Thursday, August 2, 2012

Food and Politics: Time for a divorce!

Here's the beef: I want to be able to walk into any food establishment without having to "declare" my stance on gay marriage. Don't you?

As a nutritional wellness advocate and food lover, it disturbs me when people label food as "elitist" or "patriotic". Before the Dan Cathy Chick-fil-A vs. Muppet food fight over the rights of gays to marry, there was a small media firestorm over what (then) candidate Barack Obama put on his hamburger. Spicy mustard, what what? How "un-American", his opponents cried. (Ketchup, apparently, was a Republican domain.)

This is ridiculous! The only labels you should ever apply to food fall into these categories:
  1. Health factors
  2. Taste
  3. Freshness
  4. Real or Fake.
Some say you are what you eat, and in a nutritional sense there's some truth to that. But to claim that certain foods make you more or less American, religious, liberal, conservative, elitist or populist is just a bunch of bologna (unhealthy and lacking in taste). Good, healthy whole food and spices are for everyone, and artificial over-salted over-sugared food that clogs your arteries and fogs up your mind are for nobody. Well OK, there are times and places... the Thanksgiving pecan pie, the annual bar-b-que festival... when a little brain fog and indigestion is felicitous.

There's a lot of danger in applying political labels to food.
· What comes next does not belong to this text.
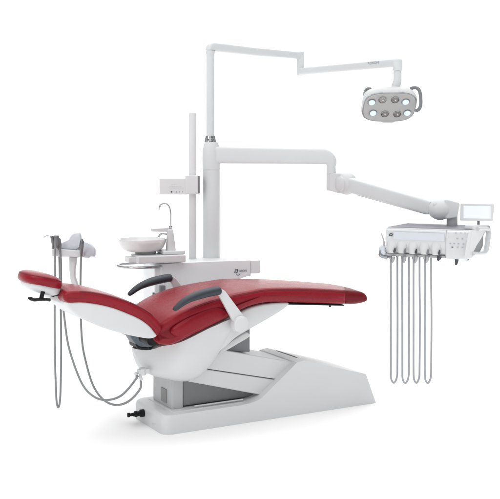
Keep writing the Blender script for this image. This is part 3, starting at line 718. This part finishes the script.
# ================================================================== OPERATING LIGHT
ol = thing('operating_light', Vector((cbse.x-.006, Yc, zc(142))), 'white jointed arm over the column carrying a glowing eight lens dental lamp', 'operating light')
px0 = P(210.3, 100, Yc).x
lc = Vector((px0, Yc, 0))
add('chrome_collar', [lathe(lc, Z, [(.038, zc(142.1)), (.0365, zc(140.8)), (.036, zc(140.7)), (.0345, zc(138.6)), (.034, zc(138.5)), (.0305, zc(136.2)), (.029, zc(136))], 40)], CHROME, ol, angle=15)
add('light_pole', lathe(lc, Z, [(.0255, zc(140)), (.0255, zc(56)), (.0262, zc(55.6)), (.0262, zc(50))], 32), METALW, ol, angle=50)
l0 = Vector((px0, Yc, zc(48.2))); l1 = P(300.5, 55.6, Yc+.46)
dx = (l1-l0).normalized(); sd = Z.cross(dx).normalized(); upv = dx.cross(sd)
st = [rsec(l0-Z*.036, sd, dx, .027, .027, .8), rsec(l0-Z*.018, sd, dx, .0275, .0275, .7)]
for k in range(0, 6):
    an = math.pi/2*k/5; ddv = (dx*-math.cos(an)+Z*math.sin(an)); ctr = l0+dx*.020-Z*.012
    st.append(rsec(ctr+ddv*(.022), sd, ddv, .028, .024+.004*k/5, .6))
st.append(rsec(l0+(l1-l0)*.5, sd, upv, .026, .026, .5)); st.append(rsec(l1-dx*.03, sd, upv, .024, .0235, .5)); st.append(rsec(l1+dx*.006, sd, upv, .024, .0235, .5))
add('upper_arm', loft(st), METALW, ol, angle=60)
ez = lambda py: P(300, py, l1.y).z
jo = Vector((l1.x, l1.y, 0))
add('elbow', lathe(jo, Z, [(.024, ez(75.6)), (.027, ez(75)), (.0272, ez(66)), (.0262, ez(65.6)), (.0262, ez(64.8)), (.0272, ez(64.4)), (.0272, ez(53)), (.024, ez(51.9)), (.001, ez(51.8))], 36), METALW, ol, angle=40)
Yl = .25
f0_ = Vector((jo.x, jo.y, ez(71.6))); f1_ = P(397.5, 62.7, Yl)
dx = (f1_-f0_).normalized(); sd = Z.cross(dx).normalized(); upv = dx.cross(sd)
add('forearm', loft([rsec(f0_, sd, upv, (.025), .0245, .5), rsec(f0_+(f1_-f0_)*.5, sd, upv, .024, .0235, .5), rsec(f1_, sd, upv, .024, .0225, .5)]), METALW, ol, angle=60)
# worn maker's plate on the forearm
n_ = -sd if sd.y > 0 else sd
for_p = lambda f: f0_+(f1_-f0_)*f
pl_a, pl_b = for_p(.77)+n_*.0238, for_p(.895)+n_*.0232
text('arm_marks', 'ROSON', .021, pl_a+upv*.002, dx, n_, INKF, ol, wide=1.9)
wz = lambda py: P(400, py, Yl).z
wc = Vector((f1_.x+.0, Yl, 0))
add('wrist', [lathe(wc, Z, [(.0245, wz(71)), (.0262, wz(70.6)), (.027, wz(66)), (.0268, wz(61.5)), (.025, wz(60)), (.021, wz(59.3)), (.001, wz(59.1))], 32)], METALW, ol, angle=50)
add('wrist_stem', tube([Vector((wc.x, Yl, wz(71.2))), Vector((wc.x, Yl, wz(80))), P(395.5, 88, Yl)], [.0215, .0225, .026], 24), METALW, ol, angle=50)
# lamp head
LC = P(389.4, 107, Yl-.02)
ln_ = Vector((.05, -.71, -.70)).normalized()                # face looks down and towards us
lx = Vector((1, .02, -.045)); lx = (lx-ln_*lx.dot(ln_)).normalized(); ly_ = ln_.cross(lx); ly_ = ly_ if ly_.z > 0 else -ly_
def lp(a_, b_, c=0): return LC+lx*a_+ly_*b_+ln_*c
def ring_(ax_, by_, c, e=.62, n_=48, off=0): return [lp(ax_*math.copysign(abs(math.cos(2*math.pi*k/n_))**e, math.cos(2*math.pi*k/n_)), by_*math.copysign(abs(math.sin(2*math.pi*k/n_))**e, math.sin(2*math.pi*k/n_))+off, c) for k in range(n_)]
HA, HB = .152, .111
head_ = add('lamp_head', loft([ring_(.03, .02, -.085, .8), ring_(HA*.60, HB*.55, -.082, .7), ring_(HA*.84, HB*.82, -.068), ring_(HA*.97, HB*.97, -.045), ring_(HA, HB, -.022), ring_(HA*.995, HB*.99, -.004), ring_(HA*.97, HB*.96, .0), ring_(HA*.95, HB*.93, -.003)]), WHITE, ol, angle=60)
add('lamp_face', loft([ring_(HA*.945, HB*.92, -.006), ring_(HA*.94, HB*.915, .003), ring_(HA*.91, HB*.88, .0045), ring_(HA*.88, HB*.84, .0035)]), LAMPF, head_, angle=40)
add('lamp_rim', tube(ring_(HA*.958, HB*.945, .001), .003, 8, closed=True), STEEL, head_)
for i, (px, py) in enumerate([(371.7, 102), (382.6, 99.6), (395.2, 99.6), (405.6, 101.6), (373, 112.6), (384.8, 113.6), (397.2, 113.8), (407.2, 112.6)]):
    p = R(px, py, lp(0, 0, .003), ln_); lit = i in (0, 3, 4, 7)
    le = add('lens', lathe(p, ln_, [(.0225, 0), (.0225, .005), (.0205, .0065), (.0190, .004), (.018, -.0)] if not lit else [(.0225, 0), (.0225, .004), (.021, .006), (.018, .005)], 28), STEEL, head_, angle=30)
    if lit: add('lit_lens', lathe(p, ln_, [(.0178, .004), (.0178, .0065), (.012, .0095), (.001, .0105)], 24), LED, le)
    else:
        add('reflector', lathe(p, ln_, [(.0180, .0052), (.0125, .0022), (.006, .001), (.001, .001)], 24), REFL, le)
        add('bulb', [ellipsoid(p+ln_*.006+lx*.001, [lx*.0065, ly_*.0065, ln_*.005], 12, 8), box(p+ln_*.008-lx*.017-ly_*.001, lx, ly_, ln_, .034, .002, .002)], CHROME, le)
add('front_grip', loft([rsec(lp(.01, -HB*.93, -.012), lx, ln_, .045, .013, .6), rsec(lp(.01, -HB*1.02, -.010), lx, ln_, .042, .011, .6), rsec(lp(.01, -HB*1.07, -.008), lx, ln_, .035, .007, .7)]), LGREY, head_, angle=60)
hl = [P(410.5, 88.8, Yl-.01), P(414.5, 87.6, Yl-.02), P(418, 88.8, Yl-.03), P(420, 92.5, Yl-.04), P(420.8, 99, Yl-.05), P(420.6, 105.5, Yl-.055), P(418.6, 109.6, Yl-.055), P(415, 110.8, Yl-.05)]
add('side_grip', tube(catmull(hl, 6), .0098, 14), MGREY, head_)
hl = [P(373, 90.5, Yl+.02), P(369.5, 88.8, Yl+.02), P(366.8, 89.4, Yl+.02), P(365.2, 92, Yl+.02), P(364.8, 96, Yl+.0)]
add('side_grip', tube(catmull(hl, 6), .0098, 14), MGREY, head_)

# ================================================================== ASSISTANT HOLDER (behind the head end)
YA = .50
ah = thing('assistant_holder', P(75, 256, YA), 'white instrument holder bar with clear plastic cover behind the headrest', 'instrument holder')
add('holder_bar', loft([[P(x, y0, YA-.05+dy) for y0, dy in ((ya, 0), (yb_, 0), (yb_-.4, .09), (ya-.8, .09))] for x, ya, yb_ in ((51.6, 249.3, 256.2), (56, 249.0, 256.6), (70, 249.8, 256.8), (84, 251.3, 257.6))]), WHITE, ah, bevel=.006, angle=20)
add('curved_bracket', loft([rsec(P(x, y, YA+.01), Vector((1, 0, 0)), Vector((0, 1, 0)), wd, .022, .5) for x, y, wd in ((73.2, 255, .024), (73.2, 261, .022), (72.6, 270, .017), (73, 277, .016), (75, 284, .018), (77.5, 291, .02), (79, 300, .022))]), WARM, ah, angle=60)
hb_ = catmull([P(79, 298, YA+.01), P(92, 303, YA+.02), P(120, 306, YA+.06), P(140, 311, YA+.14), P(160, 316, YA+.3)], 6)
add('swing_bar', tube(hb_, .016, 14), LGREY, ah)
# frosted cover, folded
def cover(pts, y0, y1, name, m):
    rg_ = []
    n2_ = len(pts)
    for k, (sc_, yy) in enumerate(((.80, y0), (.95, y0+.012), (1, y0+.035), (1, y1-.03), (.95, y1-.01), (.8, y1))):
        cx_ = sum(p[0] for p in pts)/n2_; cy_ = sum(p[1] for p in pts)/n2_
        rg_.append([P(cx_+(p[0]-cx_)*sc_, cy_+(p[1]-cy_)*sc_, yy) for p in pts])
    return add(name, loft(rg_), m, ah, angle=60)
def sm(pts, n_=4): return [(p.x, p.y) for p in catmull([Vector((a_, b_, 0)) for a_, b_ in pts], n_, closed=True)]
cover(sm([(60.5, 249.5), (61, 243.5), (64.5, 241.5), (68.5, 239.5), (71.5, 235), (75.5, 232.3), (79.5, 232), (81.5, 235), (82, 243), (81, 250)]), YA-.02, YA+.06, 'plastic_cover', FROST)
cover(sm([(78, 241), (82, 239.8), (89, 242.2), (94.5, 247), (95.8, 251), (95.2, 256.6), (91, 256.8), (88, 258.6), (82, 257), (77.5, 254), (76.5, 247)]), YA-.03, YA+.05, 'cover_flap', FROST)
add('bar_clip', box(P(70, 257.5, YA-.045), (1, 0, 0), (0, 1, 0), Z, .05, .02, .006), MGREY, ah)
# suction pieces held in it, each with its hose
yh = YA-.075
def ptube(pts, r, n_=8, m=8): return tube(catmull(pts, n_), r, m)
s1 = thing('suction_handpiece', P(54, 250, yh), 'dark grey suction handle with a hooked tip at the left end of the holder bar', 'suction handpiece')
add('suction_handle', [tube([P(56.6, 248.5, yh), P(56.6, 244, yh), P(56.2, 236.2, yh), P(56.2, 235.4, yh)], [.013, .0185, .016, .012], 16), tube([P(53.2, 249, yh), P(53.0, 243, yh), P(52.2, 238, yh), P(51.6, 236.3, yh)], [.006, .009, .010, .008], 12)], DSTEEL, s1)
add('hooked_tip', tube(catmull([P(53.5, 236.3, yh), P(50, 236.2, yh), P(47.5, 235.3, yh), P(45.5, 236.2, yh), P(43.6, 237.4, yh)], 5), .0028, 8), STEEL, s1)
add('hose', ptube([P(54.8, 248, yh-.004), P(54.8, 270, yh), P(54.6, 300, yh), P(54.7, 340, yh), P(55.4, 375, yh), P(56.3, 398, yh), P(57.2, 405.5, yh), P(58.2, 407.4, yh), P(59.2, 405.5, yh), P(60.2, 398, yh), P(60.9, 375, yh+.01), P(61.1, 340, yh+.02), P(60.6, 300, yh+.05), P(59.6, 270, yh+.05), P(59.2, 254, yh+.035)], .0062, 8, 10), HOSED, s1)
s2 = thing('saliva_ejector', P(59, 252, yh+.03), 'grey saliva ejector behind the hooked handle, its hose curving down to the seat', 'saliva ejector')
add('ejector_handle', tube([P(59.4, 250, yh+.02), P(59.4, 245, yh+.02), P(58.8, 239.5, yh+.02), P(58.4, 238, yh+.02)], [.010, .013, .012, .008], 14), MGREY, s2)
Q1 = ch(cb[0]-.055, -.10, cb[1]-.02); Q2 = ch(cb[0]-.035, -.11, cb[1]-.04)
add('hose', ptube([P(60, 251, yh+.02), P(61, 262, yh+.03), P(61.2, 280, yh+.03), P(62.5, 300, yh), P(64.4, 318, yh-.03), P(69, 348, yh-.10), P(81, 381.7, yh-.20), P(93, 396, yh-.27), P(107, 400, yh-.33), P(122, 395, yh-.36), P(136, 379, Q1.y-.01), Q1], .0062, 8, 10), HOSED, s2)
s3 = thing('spray_syringe', P(81, 250, yh), 'dark slim syringe in front of the plastic cover, its hose curving to the seat', 'syringe')
add('syringe_body', [tube([P(81.3, 256, yh), P(81.4, 250, yh), P(81.5, 246, yh), P(82, 241.5, yh), P(81.8, 240, yh), P(81.7, 238.6, yh)], [.007, .010, .013, .012, .007, .005], 14), tube([P(81.8, 246.5, yh), P(79, 248.6, yh), P(77.5, 249, yh)], [.008, .008, .005], 10)], DSTEEL, s3)
add('hose', ptube([P(81.2, 254, yh), P(80.7, 270, yh), P(80.4, 290, yh), P(80.9, 319, yh-.02), P(82, 340, yh-.05), P(84.7, 357, yh-.09), P(92.5, 384, yh-.17), P(103, 399.3, yh-.24), P(116, 405, yh-.3), P(129, 401, yh-.36), P(140, 389, Q2.y), Q2], .0062, 8, 10), HOSED, s3)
That danger lies in more than our solidarity as a nation: the option of eating lunch with our co-worker without having to worry about the political or religious ramifications of our sandwich condiments. The real danger of politicizing food this way is when it takes away from the message of nutritional health, and causes people to gravitate to different camps. One camp full of "elitist" food like organic strawberries, soymilk, and all sorts of ethnically seasoned delicious fresh food while another "average Joe" group stays in the fast-food and potato-chip camp.



Here, from Chick-fil-A's website, are the ingredients in their signature Chicken Sandwich. You want to label food? Here's a label for you:

Chicken (100% natural whole breast filet, seasoning [salt, monosodium glutamate, sugar, spices, paprika], seasoned coater [enriched bleached flour {bleached wheat flour, malted barley flour, niacin, iron, thiamine mononitrate, riboflavin, folic acid}, sugar, salt, monosodium glutamate, nonfat milk, leavening {baking soda, sodium aluminum phosphate, monocalcium phosphate}, spice, soybean oil, color {paprika}], milk wash [water, whole powdered egg and nonfat milk solids], peanut oil [fully refined peanut oil with TBHQ and citric acid added to preserve freshness and dimethylpolysiloxane an anti-foaming agent added]), bun (enriched flour [wheat flour, malted barley flour, niacin, reduced iron, thiamin mononitrate {Vitamin B1}, riboflavin {Vitamin B2}, folic acid], water, high fructose corn syrup, yeast, contains 2% or less of each of the following: liquid yeast, soybean oil, nonfat milk, salt, wheat gluten, soy flour, dough conditioners [may contain one or more of the following: mono- and diglycerides, calcium and sodium stearoyl lactylates, calcium peroxide], soy flour, amylase, yeast nutrients [monocalcium phosphate, calcium sulfate, ammonium sulfate], calcium propionate added to retard spoilage, soy lecithin, cornstarch, butter oil [soybean oil, palm kernel oil, soy lecithin, natural and artificial flavor, TBHQ and citric acid added as preservatives, and artificial color]), pickle (cucumbers, water, vinegar, salt, lactic acid, calcium chloride, alum, sodium benzoate and potassium sorbate [preservatives], natural flavors, polysorbate 80, yellow 5, blue 1).

I defy you to find sodium aluminum phosphate, TBHQ, calcium peroxide, or "yeast nutrients" in your home pantry. But that's a whole nuther blog.

Raise a glass to choosing to feed yourself, your children, and your lovers fresh healthy REAL food, and not having to label yourself in the process.